Ten Least Favored Home League N.L. Pitchers, 2010
# | Player | CBS | LABR | Tout | Sal | Home | $ | HL+ |
1 | Brandon Webb | $20 | $12 | $9 | $14 | $7 | | -7 |
2 | Joe Blanton | $8 | $10 | $11 | $10 | $4 | $4 | -7 |
3 | Ted Lilly | $15 | $11 | $12 | $13 | $8 | $20 | -6 |
4 | Brandon Lyon | $3 | $9 | $6 | $6 | $2 | $13 | -6 |
5 | Jason Hammel | $2 | $5 | $7 | $5 | $1 | $5 | -6 |
| Ian Kennedy | $7 | $4 | $6 | $6 | $2 | $15 | -5 |
7 | Huston Street | $19 | $17 | $9 | $15 | $12 | $12 | -4 |
8 | Oliver Perez | $3 | $2 | $3 | $3 | | -$8 | -4 |
9 | Takashi Saito | $4 | $4 | $3 | $4 | $1 | $8 | -4 |
10 | Jeff Francis | $5 | $4 | $1 | $3 | $1 | $1 | -4 |
| Kris Medlen | $1 | $6 | $3 | $3 | $1 | $9 | -4 |
| Jason Motte | $4 | $3 | $3 | $3 | $1 | $9 | -4 |
| Bud Norris | $3 | $3 | $4 | $3 | $1 | $4 | -4 |
| Clayton Richard | $4 | $8 | $4 | $5 | $3 | $12 | -4 |
| Average | $7 | $7 | $6 | $7 | $3 | $7 | -4 |
Just like with the cheap hitter prices, the cheap hitter prices in my home league are mostly due to the fact that we spend more aggressively at the beginning and simply don't have any money left at the end.
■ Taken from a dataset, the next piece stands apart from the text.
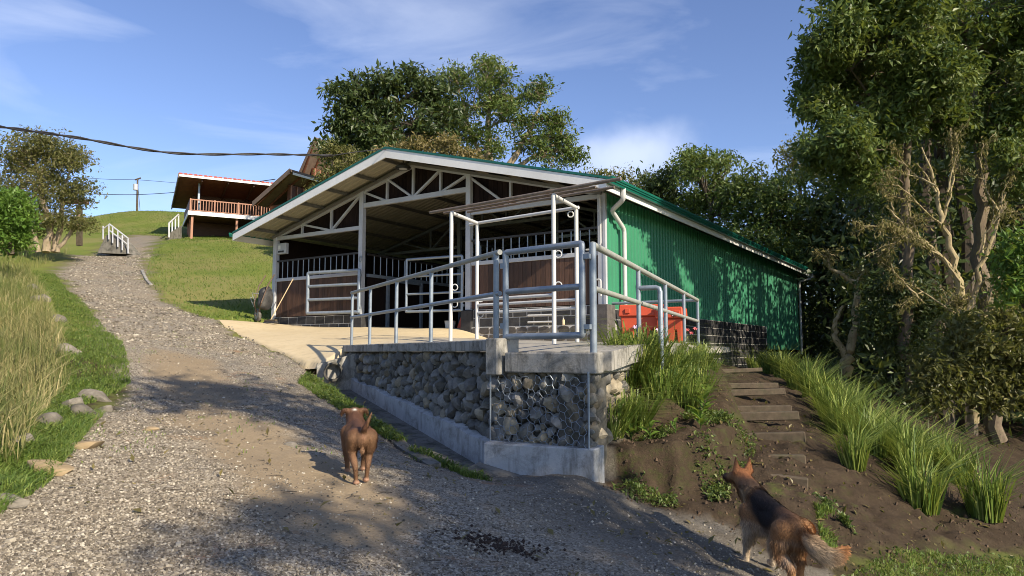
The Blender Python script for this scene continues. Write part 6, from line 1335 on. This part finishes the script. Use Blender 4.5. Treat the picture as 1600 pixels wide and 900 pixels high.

Lilly, Webb and Street's prices dip due to injury concerns that in Webb's case weren't fully digested until after the regular season started and in Street's case didn't begin to have an impact until Tout Wars convened. But the Lilly injury news was old news even when CBS convened. Lyon's price dipped because Matt Lindstrom had the job on Opening Day, a situation that clearly didn't last long.
The pitchers we skimp on don't include a number of examples like Dukes who weren't eligible for the auction according to our rules. Stephen Strasburg, Ardolis Chapman, and Madison Bumgarner all would have made the list above if I chose to include them based on salary differential. The home league doesn't push this money to the pitchers at the bottom of the heap, but rather to the pitchers at the top.
For all of the grousing about the expert prices in non-expert circles, the experts wind up closer to the true value of these groupings in every case except with the hitters that the home league prefers. I'll review the difference inflation makes in a future post.